As the world has seen in recent weeks, high schoolers and undergraduate students have been taking the world by storm with their involvement in political advocacy. Students from around the world have shown themselves to have an avid interest in the political climate, driven by factors such as climate change, gender discrimination and immigration laws. During the 2018 midterms, thousands of people aged into the system and registered to vote in numbers that had not been seen in 25 years. 

In a report by the Institute for Democracy and Higher Education, numbers of undergraduate voters doubled since 2014. The report was based on data gathered from more than 1,000 campuses across the U.S and showed that 39.1% of students participated in the midterm election process. This number is up 20% from the number of students that reported voting in the 2014 midterm election.

That is why in the race towards the 2020 election, constituents have had to tap many resources to connect with their younger constituents. The Democratic debate on Thursday, Sept. 12, with the ten front-running candidates, put the candidates to the test. 
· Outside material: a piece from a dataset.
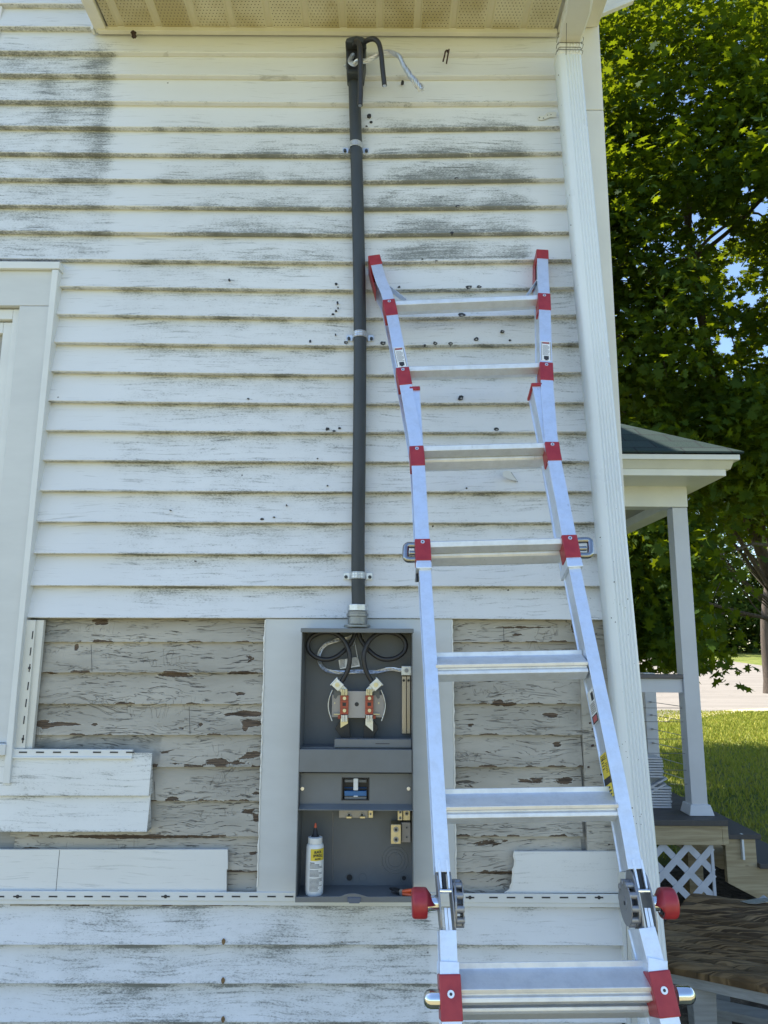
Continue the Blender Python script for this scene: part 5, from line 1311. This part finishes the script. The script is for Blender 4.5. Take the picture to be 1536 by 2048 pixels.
# ================================================================== GROUND
def gh(x, y):
    d = y
    h = 0.0
    h += 1.25 * sm(20, 75, d)
    return h
def sheet(name, xs, ys, m, dz=0.0, mask=None, noise_=0.0):
    mb = MB(); nx, ny = len(xs), len(ys)
    vs = [(x, y, gh(x, y) + dz + noise_ * mnoise.noise(Vector((x * .7, y * .7, 0)))) for y in ys for x in xs]
    fs = [(j * nx + i, j * nx + i + 1, (j + 1) * nx + i + 1, (j + 1) * nx + i) for j in range(ny - 1) for i in range(nx - 1)]
    mb.add(vs, fs); return tag(mb.build(name, m, None, smooth=1.5), kind='structure')
xs = sorted(set([-600, -300, -150, -80] + list(np.arange(-40, 60.1, 2)) + [80, 150, 300, 600])); ys = sorted(set([-600, -300, -150, -80, -40, -20] + list(np.arange(-10, 100.1, 2)) + [150, 300, 700]))
sheet('lawn', xs, ys, 'lawn')
# road: band between two picture lines, unprojected on the rising ground
def GT(px, py):
    d = ray(px, py); lo = None
    t = 5.0
    while t < 400:
        p = CAM + d * t
        if p.z <= gh(p.x, p.y): return p
        t += .1
    return CAM + d * 400
near = [GT(x, y) for x, y in ((1180, 1437), (1320, 1434), (1400, 1427), (1470, 1420), (1560, 1416))]
far = [GT(x, y) for x, y in ((1180, 1312), (1320, 1313), (1400, 1317), (1470, 1324), (1560, 1337))]
def extend(P, a, b):
    d0 = (P[0] - P[1]).normalized(); d1 = (P[-1] - P[-2]).normalized()
    return [P[0] + d0 * a] + P + [P[-1] + d1 * b]
near = extend(near, 25, 40); far = extend(far, 60, 30)
mb = MB(); n = 26; vs = []
for i in range(len(near)):
    for j in range(n + 1):
        p = lerp(near[i], far[i], j / n); vs.append((p.x, p.y, gh(p.x, p.y) + .02))
mb.add(vs, [(i * (n + 1) + j, i * (n + 1) + j + 1, (i + 1) * (n + 1) + j + 1, (i + 1) * (n + 1) + j) for i in range(len(near) - 1) for j in range(n)])
tag(mb.build('road', 'road', None), kind='structure')
mb = MB(); vs = []
for i in range(len(near)):
    a = lerp(near[i], far[i], -.035); b = near[i]; vs += [(a.x, a.y, gh(a.x, a.y) + .012), (b.x, b.y, gh(b.x, b.y) + .016)]
mb.add(vs, [(2 * i, 2 * i + 2, 2 * i + 3, 2 * i + 1) for i in range(len(near) - 1)]); tag(mb.build('road_shoulder', 'gravel', None), kind='structure')
mb = MB(); P = [(HX1 - .5, -1.5), (3.2, -1.5), (3.6, 1.2), (3.4, 2.6), (2.6, 3.6), (HX1 - .5, 3.6)]
mb.add([(x, y, .006) for x, y in P], [tuple(range(len(P)))]); tag(mb.build('dirt_patch', 'dirt', None), kind='structure')
mb = MB(); mb.add([(x, y, .007) for x, y in ((-11, -14), (14, -14), (14, -.6), (-11, -.6))], [(0, 1, 2, 3)]); tag(mb.build('dry_ground', 'dry', None), kind='structure')

# grass blades
def blades(n, xr, yr, h0, name, label):
    X = rng.uniform(*xr, n); Y = rng.uniform(*yr, n); A = rng.uniform(0, 2 * math.pi, n); H = h0 * rng.uniform(.5, 1.3, n); wv = .004 + .0008 * (Y)
    Z = np.array([gh(a, b) for a, b in zip(X, Y)])
    L = rng.normal(0, .35, (n, 2)) * H[:, None]
    v = np.zeros((n, 3, 3)); v[:, 0] = np.stack([X - wv * np.cos(A), Y - wv * np.sin(A), Z], 1); v[:, 1] = np.stack([X + wv * np.cos(A), Y + wv * np.sin(A), Z], 1); v[:, 2] = np.stack([X + L[:, 0], Y + L[:, 1], Z + H], 1)
    me = bpy.data.meshes.new(name); me.vertices.add(3 * n); me.vertices.foreach_set('co', v.reshape(-1)); me.loops.add(3 * n); me.loops.foreach_set('vertex_index', np.arange(3 * n, dtype=np.int32))
    me.polygons.add(n); me.polygons.foreach_set('loop_start', np.arange(0, 3 * n, 3, dtype=np.int32)); me.update(calc_edges=True); me.materials.append(M['grass'])
    o = bpy.data.objects.new(name, me); COL.objects.link(o); tag(o, label, 'grass', kind='stuff')
blades(90000, (2.2, 13), (3.7, 17), .055, 'grass', 'short sunlit and shaded lawn grass between the porch and the road')

# ================================================================== TREES
LEAF = [(0, -.45), (.06, -.12), (.30, -.30), (.28, -.10), (.50, .02), (.30, .10), (.34, .34), (.14, .26), (0, .55), (-.14, .26), (-.34, .34), (-.30, .10), (-.50, .02), (-.28, -.10), (-.30, -.30), (-.06, -.12)]
def leaf_object(name, P, N, size, shape, m, parent):
    n = len(P); k = len(shape); sh = np.array(shape)
    N = N / np.linalg.norm(N, axis=1, keepdims=True)
    r = rng.normal(size=(n, 3)); U_ = np.cross(N, r); U_ /= np.linalg.norm(U_, axis=1, keepdims=True); V_ = np.cross(N, U_)
    S = size * rng.uniform(.5, 1.3, n)
    fold = np.abs(sh[:, 0]) * .25
    v = P[:, None, :] + S[:, None, None] * (U_[:, None, :] * sh[None, :, 0:1] + V_[:, None, :] * sh[None, :, 1:2] - N[:, None, :] * fold[None, :, None])
    me = bpy.data.meshes.new(name); me.vertices.add(n * k); me.vertices.foreach_set('co', (v - np.array(parent_loc(parent))).reshape(-1)); me.loops.add(n * k); me.loops.foreach_set('vertex_index', np.arange(n * k, dtype=np.int32))
    me.polygons.add(n); me.polygons.foreach_set('loop_start', np.arange(0, n * k, k, dtype=np.int32)); me.update(calc_edges=True); me.materials.append(M[m])
    o = bpy.data.objects.new(name, me); COL.objects.link(o); o.parent = parent; return o
def crown_points(c, rad, ncl, per, cr, flat=.45, shell=.45, extra=()):
    c = np.array(c); rad = np.array(rad)
    d = rng.normal(size=(ncl, 3)); d /= np.linalg.norm(d, axis=1, keepdims=True)
    q = shell + (1 - shell) * rng.uniform(0, 1, (ncl, 1)) ** .6
    lump = 1 + .18 * np.sin(d[:, 0:1] * 5 + 1) * np.cos(d[:, 2:3] * 4)
    C = c + d * q * rad * lump
    if len(extra): C = np.vstack([C, np.array(extra)])
    n = len(C)
    off = rng.normal(size=(n, per, 3)) * np.array([cr, cr, cr * flat]) * .6
    rr = np.hypot(off[..., 0], off[..., 1]); off[..., 2] -= rr * .35
    P = (C[:, None, :] + off).reshape(-1, 3)
    N = rng.normal(size=P.shape) * .55 + np.array([0, 0, .9]) + np.repeat((C - c) / rad, per, 0) * .45
    return P, N, C
def tree(name, label, base, trunk_h, r0_, c, rad, ncl, per, cr, size, shape, m, limbs=14, group=None, extra=(), flat=.45, shell=.45, mbark='bark', gaps=()):
    t = thing(name, label, 'tree', base, group)
    P, N, C = crown_points(c, rad, ncl, per, cr, flat, shell, extra)
    if gaps:
        keep = np.ones(len(P), bool)
        for (ga, gb, gr) in gaps:                  # open holes where sky shows between the boughs
            ga = np.array(ga); gd = np.array(gb) - ga; L2 = (gd ** 2).sum(); tt = np.clip(((P - ga) @ gd) / L2, 0, 1)
            dist = np.linalg.norm(P - (ga + tt[:, None] * gd), axis=1); keep &= (dist > gr * rng.uniform(.55, 1.25, len(P)))
        P = P[keep]; N = N[keep]
    mb = MB(); b = Vector(base); top_ = Vector(c) + Vector((0, 0, rad[2] * .5))
    tp = [b, b + Vector((.05, .02, trunk_h * .5)), Vector((lerp(b.x, c[0], .6), lerp(b.y, c[1], .6), b.z + trunk_h)), Vector(c), top_]
    tp = smoothpath(tp, 4); mb.tube(tp, [lerp(r0_, r0_ * .18, (i / (len(tp) - 1)) ** .8) * (1.25 if i == 0 else 1) for i in range(len(tp))], 10)
    idx = rng.choice(len(C), min(limbs * 4, len(C)), replace=False)
    for q, i in enumerate(idx):
        e = Vector(C[i]); s_ = tp[int(lerp(len(tp) * .35, len(tp) - 2, random.random()))]
        if s_.z > e.z + .4: s_ = tp[int(len(tp) * .4)]
        dl = (e - s_).length; jv = lambda k_: Vector((random.uniform(-1, 1), random.uniform(-1, 1), random.uniform(-.6, 1))) * dl * k_; mid_ = lerp(s_, e, .5) + Vector((0, 0, .12 * dl)); r1 = r0_ * (.22 if q < limbs else .09)
        mb.tube(smoothpath([s_, lerp(s_, mid_, .5) + jv(.07), mid_ + jv(.09), lerp(mid_, e, .5) + jv(.07), e], 3), [lerp(r1, r1 * .12, k / 12) for k in range(13)], 6)
    mb.build('trunk', mbark, t, smooth=.9)
    leaf_object('crown', P, N, size, shape, m, t)
    return t
ex = []
random.seed(21)
for k in range(70):      # low drooping boughs seen left and right of the porch post
    px_ = random.uniform(1235, 1345); py_ = random.uniform(1030, 1290) ; D = random.uniform(7.5, 9.5); p = W(px_, py_, D - 2.36); ex.append(tuple(p))
for k in range(90):
    px_ = random.uniform(1240, 1560); py_ = random.uniform(640, 1010); D = random.uniform(7.5, 11.5); p = W(px_, py_, D - 2.36)
    if 1380 < px_ < 1540 and 380 < py_ < 760: continue
    ex.append(tuple(p))
for k in range(110):
    px_ = random.uniform(1190, 1580); py_ = random.uniform(-120, 420); D = random.uniform(7.6, 10.0); ex.append(tuple(W(px_, py_, D - 2.36)))
for k in range(230): ex.append((random.uniform(.1, 3.4), random.uniform(5.2, 11.0), random.uniform(6.2, 8.6)))  # unseen boughs over the low roof, added to shade the lower crown
tree('maple_tree', 'tall dense maple tree with sunlit yellow-green leaves beyond the house corner', (7.7, 9.4, gh(7.7, 9.4)), 2.2, .17, (4.9, 8.3, 6.9), (4.7, 3.8, 3.9), 700, 95, .55, .135, LEAF, 'leaf', 18, None, ex, .4, .35, gaps=[(tuple(W(x, y, 3.5)), tuple(W(x, y, 13)), r * .72) for x, y, r in ((1385, 440, .22), (1440, 470, .30), (1470, 540, .30), (1500, 600, .20), (1400, 640, .17), (1450, 690, .28), (1520, 420, .25), (1250, 560, .12), (1530, 700, .18), (1290, 790, .10), (1490, 380, .12))])
DIA = [(0, -.5), (.32, -.1), (.26, .25), (0, .5), (-.26, .25), (-.32, -.1)]
bt_ = [(16, 42, 7.5, 5.2), (21, 46, 9.5, 6.0), (27, 44, 9, 5.5), (33, 47, 10, 6.0), (40, 50, 10, 6.5), (12, 50, 9, 6), (24, 58, 13, 7.5), (36, 62, 14, 8), (47, 55, 11, 7)]
lbl = ['slim low-branched', 'broad dark', 'rounded bushy', 'tall shaded', 'wide spreading', 'pale leafy', 'high rear', 'tallest rear', 'outer right']
wh_ = ['beyond the road behind the porch post', 'beyond the road just right of the porch post', 'at the road edge in the gap right of the porch', 'behind the bright verge near the right edge of the photo', 'past the right end of the verge', 'seen under the porch roof', 'in the wood behind the verge trees', 'over the wood in the distance', 'at the far right of the wood']
for i, (x, y, h, r) in enumerate(bt_):
    x *= 1.32; y = 16 + y * 1.05; h *= 1.3; r *= 1.3
    b = (x, y, gh(x, y)); tree('woodland_tree', f'{lbl[i]} tree {wh_[i]}', b, h * .28, .26, (x, y, b[2] + h * .62), (r * .62, r * .6, h * .46), 150, 46, 1.15, .42, DIA, 'leaf_far', 7, 'trees in the wood across the road', (), .5, .3)
# near trunk at the right edge
b = GT(1538, 1388); tree('roadside_tree', 'bare brown trunk standing at the near edge of the road, right edge of the photo', (b.x, b.y, b.z), 5.0, .16, (b.x + .8, b.y, b.z + 9), (3.2, 3, 3.6), 120, 40, .9, .22, DIA, 'leaf_far', 8)
# undergrowth beneath the wood
P, N, C = crown_points((30, 70, gh(30, 70) + 2.5), (38, 7, 5.5), 900, 40, 1.3, .8, .1)
P[:, 2] = np.maximum(P[:, 2], 1.0); ug = thing('undergrowth', 'dark tangled undergrowth below the trees across the road', 'bushes', (30, 70, 1.0)); ug['kind'] = 'stuff'
o = leaf_object('brush', P, N, .5, DIA, 'leaf_far', ug)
One of the major policies on the debate state that intrigues undergraduate students is the discussion of free college tuition, as well as loan forgiveness. The average college graduate has almost $40,000 worth of student debt, and many students have both federal and private loans. Combining the extreme risk that taking on thousands of dollars’ worth of debt with an unstable job market, students and high school graduates face an ever-widening chasm that discourages pursuing a higher education degree.

Because of the cost of higher education, when Sen. Bernie Sanders talks about free two and four year college programs, it gets people’s attention.

Even though candidates have talked about issues that matter to undergraduate voters, one of the biggest issues is connecting to the younger demographic.

Liam Kent of the UMaine College Democrats noted that the older candidates like former Vice President Joe Biden and Sen. Bernie Sanders don’t get as much attention from college students as their younger rivals. He also noted that, with the fight for gender equity, students like seeing female candidates holding their own on the debate stage. Sen. Elizabeth Warren, who has admittedly had some rough patches in her political career, has garnered quite a following, as has Sen. Kamala Harris.

Because of the current political climate, many younger voters are extremely educated on the factors that have led up to and continue to affect both the Republican and the Democratic Parties.

Declan Downey, the vice president of the UMaine College Democrats, noted that people are very aware of how the Democratic Party has shifted its policy goals since 2016.

“The conversations being had about healthcare, America’s wars, massive income inequality and many other issues reflect a Democratic Party that is beginning to understand [the need to shift policy goals],” Downey notes.

As the 2020 election looms closer, projections anticipate that there will be a tsunami of newly registered voters. In 2016, 139 million people turned out on election day to cast their ballot. Some projections say that the number of voters could reach 156 million for the 2020 election.

“We are the most powerful voting block,” Kent said, urging his peers to stay politically aware and active.

UMaine will be providing a voter registration table on the Mall on National Voter Registration Day, Tuesday, Sept. 24.